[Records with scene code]

+-------+

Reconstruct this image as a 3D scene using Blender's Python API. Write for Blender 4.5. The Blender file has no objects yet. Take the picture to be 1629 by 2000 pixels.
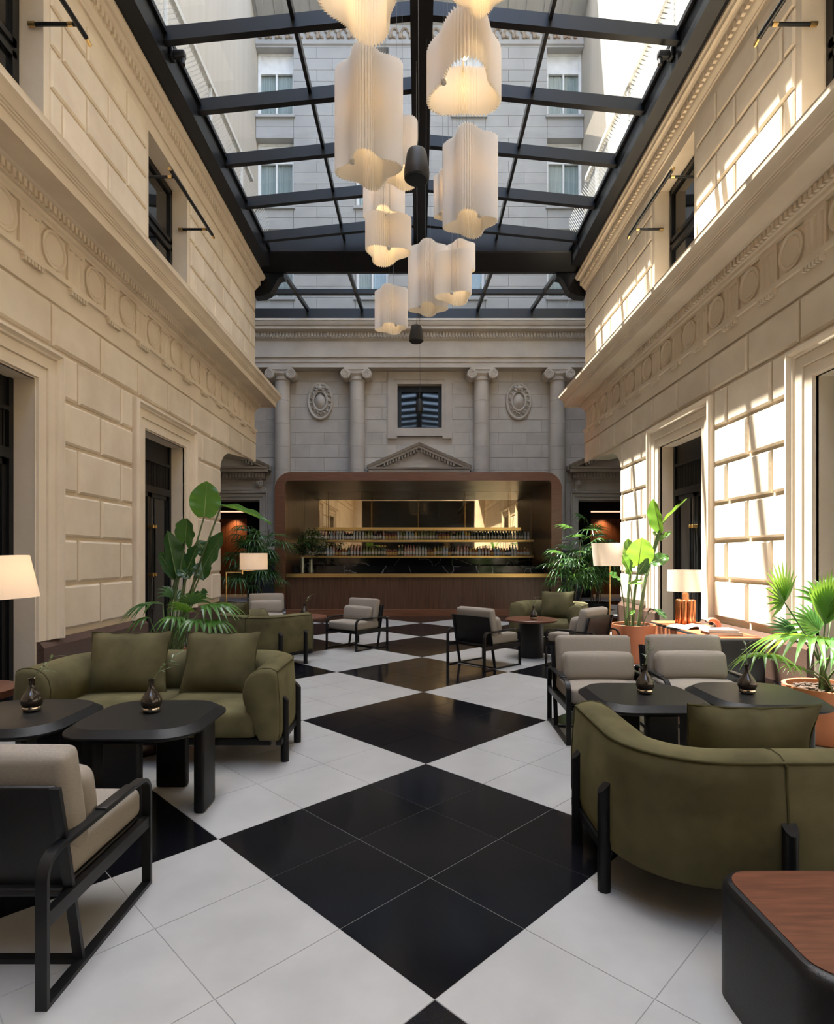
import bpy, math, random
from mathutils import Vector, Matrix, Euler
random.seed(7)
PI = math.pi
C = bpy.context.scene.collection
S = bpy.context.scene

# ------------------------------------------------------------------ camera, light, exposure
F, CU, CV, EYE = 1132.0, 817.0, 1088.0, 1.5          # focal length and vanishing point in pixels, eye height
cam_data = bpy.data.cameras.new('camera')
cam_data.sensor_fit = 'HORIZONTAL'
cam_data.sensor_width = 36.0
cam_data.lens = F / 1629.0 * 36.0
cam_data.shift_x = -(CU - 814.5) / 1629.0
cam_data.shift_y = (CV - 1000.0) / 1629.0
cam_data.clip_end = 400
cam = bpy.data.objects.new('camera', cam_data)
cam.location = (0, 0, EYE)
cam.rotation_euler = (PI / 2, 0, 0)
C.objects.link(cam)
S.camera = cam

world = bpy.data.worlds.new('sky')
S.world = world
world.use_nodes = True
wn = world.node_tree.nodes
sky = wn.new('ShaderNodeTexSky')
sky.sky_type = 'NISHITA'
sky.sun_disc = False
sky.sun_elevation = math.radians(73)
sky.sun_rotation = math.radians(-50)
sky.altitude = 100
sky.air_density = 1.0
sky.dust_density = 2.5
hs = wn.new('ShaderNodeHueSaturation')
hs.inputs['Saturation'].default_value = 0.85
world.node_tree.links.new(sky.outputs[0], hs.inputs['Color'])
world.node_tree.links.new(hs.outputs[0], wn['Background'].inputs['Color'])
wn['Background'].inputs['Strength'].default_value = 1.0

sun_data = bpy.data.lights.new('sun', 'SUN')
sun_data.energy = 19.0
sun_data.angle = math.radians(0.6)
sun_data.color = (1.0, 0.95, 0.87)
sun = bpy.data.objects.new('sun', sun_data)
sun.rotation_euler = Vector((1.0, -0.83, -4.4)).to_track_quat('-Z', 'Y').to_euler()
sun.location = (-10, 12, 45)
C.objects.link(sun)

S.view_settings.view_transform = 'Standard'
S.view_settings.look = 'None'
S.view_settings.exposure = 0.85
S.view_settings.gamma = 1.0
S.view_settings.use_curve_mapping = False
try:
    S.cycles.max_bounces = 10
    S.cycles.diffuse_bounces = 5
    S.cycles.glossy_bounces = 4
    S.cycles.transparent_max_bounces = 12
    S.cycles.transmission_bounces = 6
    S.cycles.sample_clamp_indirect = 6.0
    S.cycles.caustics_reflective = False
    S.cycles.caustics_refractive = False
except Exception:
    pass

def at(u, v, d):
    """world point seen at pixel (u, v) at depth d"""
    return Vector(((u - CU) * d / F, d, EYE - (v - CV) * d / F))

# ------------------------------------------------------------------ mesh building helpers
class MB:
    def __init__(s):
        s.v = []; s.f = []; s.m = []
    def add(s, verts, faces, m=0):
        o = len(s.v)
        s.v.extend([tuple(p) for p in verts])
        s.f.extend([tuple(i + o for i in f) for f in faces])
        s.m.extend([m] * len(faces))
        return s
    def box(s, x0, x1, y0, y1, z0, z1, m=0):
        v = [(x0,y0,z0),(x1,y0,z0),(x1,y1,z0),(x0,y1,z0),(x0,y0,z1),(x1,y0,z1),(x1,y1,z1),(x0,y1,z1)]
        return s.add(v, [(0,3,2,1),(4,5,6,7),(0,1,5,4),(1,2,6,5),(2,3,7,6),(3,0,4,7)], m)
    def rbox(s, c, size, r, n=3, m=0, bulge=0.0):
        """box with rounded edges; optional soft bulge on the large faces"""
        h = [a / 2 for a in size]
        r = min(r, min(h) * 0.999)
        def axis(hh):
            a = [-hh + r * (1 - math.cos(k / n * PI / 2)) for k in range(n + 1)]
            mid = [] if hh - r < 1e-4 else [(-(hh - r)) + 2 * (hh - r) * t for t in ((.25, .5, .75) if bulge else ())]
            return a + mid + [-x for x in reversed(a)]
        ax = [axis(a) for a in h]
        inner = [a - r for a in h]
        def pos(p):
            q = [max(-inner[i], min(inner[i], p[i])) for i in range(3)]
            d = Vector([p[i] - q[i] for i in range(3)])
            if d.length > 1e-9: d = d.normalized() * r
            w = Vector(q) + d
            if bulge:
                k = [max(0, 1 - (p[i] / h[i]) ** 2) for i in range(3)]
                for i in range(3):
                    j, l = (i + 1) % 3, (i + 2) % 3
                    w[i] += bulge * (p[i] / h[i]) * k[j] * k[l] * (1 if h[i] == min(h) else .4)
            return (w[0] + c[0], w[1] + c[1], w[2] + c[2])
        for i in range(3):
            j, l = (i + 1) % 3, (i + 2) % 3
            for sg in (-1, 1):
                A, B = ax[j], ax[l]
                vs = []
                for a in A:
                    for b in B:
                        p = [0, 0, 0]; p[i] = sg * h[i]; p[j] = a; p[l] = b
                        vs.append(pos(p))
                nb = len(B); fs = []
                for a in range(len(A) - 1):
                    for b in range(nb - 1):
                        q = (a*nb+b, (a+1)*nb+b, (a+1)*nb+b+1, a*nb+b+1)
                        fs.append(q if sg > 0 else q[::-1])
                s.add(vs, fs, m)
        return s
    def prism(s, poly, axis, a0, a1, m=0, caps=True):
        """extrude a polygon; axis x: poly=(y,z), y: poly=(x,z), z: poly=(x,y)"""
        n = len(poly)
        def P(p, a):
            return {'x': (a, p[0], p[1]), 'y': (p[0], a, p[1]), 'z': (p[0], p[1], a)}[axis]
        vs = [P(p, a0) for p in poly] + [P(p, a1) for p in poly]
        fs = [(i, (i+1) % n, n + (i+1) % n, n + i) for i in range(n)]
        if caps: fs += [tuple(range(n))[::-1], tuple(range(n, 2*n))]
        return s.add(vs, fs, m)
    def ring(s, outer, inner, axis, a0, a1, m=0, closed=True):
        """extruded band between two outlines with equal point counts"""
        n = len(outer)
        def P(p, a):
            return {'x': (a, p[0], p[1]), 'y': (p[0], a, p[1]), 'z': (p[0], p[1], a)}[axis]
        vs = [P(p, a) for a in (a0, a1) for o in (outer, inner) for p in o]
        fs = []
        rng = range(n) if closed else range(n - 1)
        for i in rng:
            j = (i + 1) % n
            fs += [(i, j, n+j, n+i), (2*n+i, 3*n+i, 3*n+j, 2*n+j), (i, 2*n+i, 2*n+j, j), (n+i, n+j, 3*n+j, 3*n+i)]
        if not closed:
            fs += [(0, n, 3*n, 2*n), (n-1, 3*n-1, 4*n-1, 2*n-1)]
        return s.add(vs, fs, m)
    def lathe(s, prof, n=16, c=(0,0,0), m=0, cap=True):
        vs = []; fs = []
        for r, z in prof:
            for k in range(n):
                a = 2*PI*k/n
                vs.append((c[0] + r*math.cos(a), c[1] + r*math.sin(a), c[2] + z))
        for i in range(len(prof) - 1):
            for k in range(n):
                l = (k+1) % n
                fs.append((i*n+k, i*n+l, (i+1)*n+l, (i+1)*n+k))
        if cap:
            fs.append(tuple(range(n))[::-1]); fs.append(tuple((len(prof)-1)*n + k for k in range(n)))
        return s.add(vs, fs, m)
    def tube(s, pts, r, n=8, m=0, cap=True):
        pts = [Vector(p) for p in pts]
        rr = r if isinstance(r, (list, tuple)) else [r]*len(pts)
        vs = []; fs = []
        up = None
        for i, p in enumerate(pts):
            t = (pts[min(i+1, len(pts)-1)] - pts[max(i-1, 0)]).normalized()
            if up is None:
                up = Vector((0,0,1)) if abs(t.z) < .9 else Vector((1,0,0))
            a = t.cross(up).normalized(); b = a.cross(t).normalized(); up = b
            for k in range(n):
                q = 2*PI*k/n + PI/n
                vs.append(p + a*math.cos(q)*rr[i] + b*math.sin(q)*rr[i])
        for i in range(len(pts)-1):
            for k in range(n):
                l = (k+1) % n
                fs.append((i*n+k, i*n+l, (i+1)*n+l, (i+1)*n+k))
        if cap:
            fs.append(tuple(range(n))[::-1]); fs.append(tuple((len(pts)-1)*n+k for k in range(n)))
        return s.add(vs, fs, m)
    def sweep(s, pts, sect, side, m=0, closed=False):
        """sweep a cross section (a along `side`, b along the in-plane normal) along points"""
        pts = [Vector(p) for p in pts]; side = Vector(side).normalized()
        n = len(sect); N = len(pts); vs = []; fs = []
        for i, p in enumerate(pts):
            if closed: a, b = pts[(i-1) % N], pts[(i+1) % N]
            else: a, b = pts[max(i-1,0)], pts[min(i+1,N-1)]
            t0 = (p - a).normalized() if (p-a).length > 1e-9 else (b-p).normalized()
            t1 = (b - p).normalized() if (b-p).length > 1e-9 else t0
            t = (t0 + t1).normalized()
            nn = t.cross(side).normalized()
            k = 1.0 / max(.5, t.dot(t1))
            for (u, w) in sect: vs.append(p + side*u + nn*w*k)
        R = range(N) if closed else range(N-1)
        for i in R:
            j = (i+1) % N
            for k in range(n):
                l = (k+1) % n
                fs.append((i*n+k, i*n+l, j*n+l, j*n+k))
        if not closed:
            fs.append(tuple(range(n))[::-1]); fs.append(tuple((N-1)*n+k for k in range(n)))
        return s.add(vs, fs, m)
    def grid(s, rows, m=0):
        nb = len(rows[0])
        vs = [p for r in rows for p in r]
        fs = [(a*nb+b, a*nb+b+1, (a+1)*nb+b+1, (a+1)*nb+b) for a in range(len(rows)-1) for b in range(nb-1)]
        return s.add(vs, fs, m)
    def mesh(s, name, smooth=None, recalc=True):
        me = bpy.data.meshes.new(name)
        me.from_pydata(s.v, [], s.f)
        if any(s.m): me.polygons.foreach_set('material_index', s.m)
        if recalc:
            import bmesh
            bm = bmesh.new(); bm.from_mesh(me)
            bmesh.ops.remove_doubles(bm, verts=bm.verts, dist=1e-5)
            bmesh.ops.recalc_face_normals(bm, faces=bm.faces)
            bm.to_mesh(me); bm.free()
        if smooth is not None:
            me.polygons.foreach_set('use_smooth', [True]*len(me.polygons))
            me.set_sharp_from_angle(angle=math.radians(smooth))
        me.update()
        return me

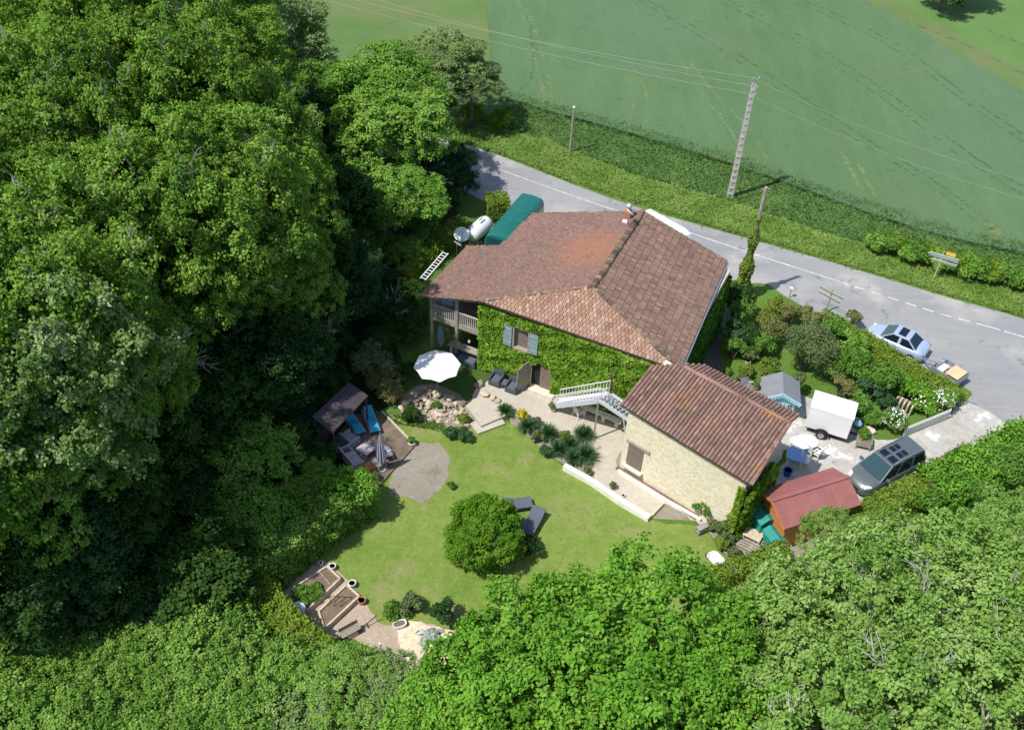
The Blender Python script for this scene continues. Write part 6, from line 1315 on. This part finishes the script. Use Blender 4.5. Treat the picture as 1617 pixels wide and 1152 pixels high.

+-------+

GIVEN REQUEST: Output the records above as they stand, from the first line to the line with "S.camera = cam", inclusive, and exclude the pictures.

RESPONSE TO THE EXERCISE:
Reconstruct this image as a 3D scene using Blender's Python API. Write for Blender 4.5. The Blender file has no objects yet. Take the picture to be 1629 by 2000 pixels.
import bpy, math, random
from mathutils import Vector, Matrix, Euler
random.seed(7)
PI = math.pi
C = bpy.context.scene.collection
S = bpy.context.scene

# ------------------------------------------------------------------ camera, light, exposure
F, CU, CV, EYE = 1132.0, 817.0, 1088.0, 1.5          # focal length and vanishing point in pixels, eye height
cam_data = bpy.data.cameras.new('camera')
cam_data.sensor_fit = 'HORIZONTAL'
cam_data.sensor_width = 36.0
cam_data.lens = F / 1629.0 * 36.0
cam_data.shift_x = -(CU - 814.5) / 1629.0
cam_data.shift_y = (CV - 1000.0) / 1629.0
cam_data.clip_end = 400
cam = bpy.data.objects.new('camera', cam_data)
cam.location = (0, 0, EYE)
cam.rotation_euler = (PI / 2, 0, 0)
C.objects.link(cam)
S.camera = cam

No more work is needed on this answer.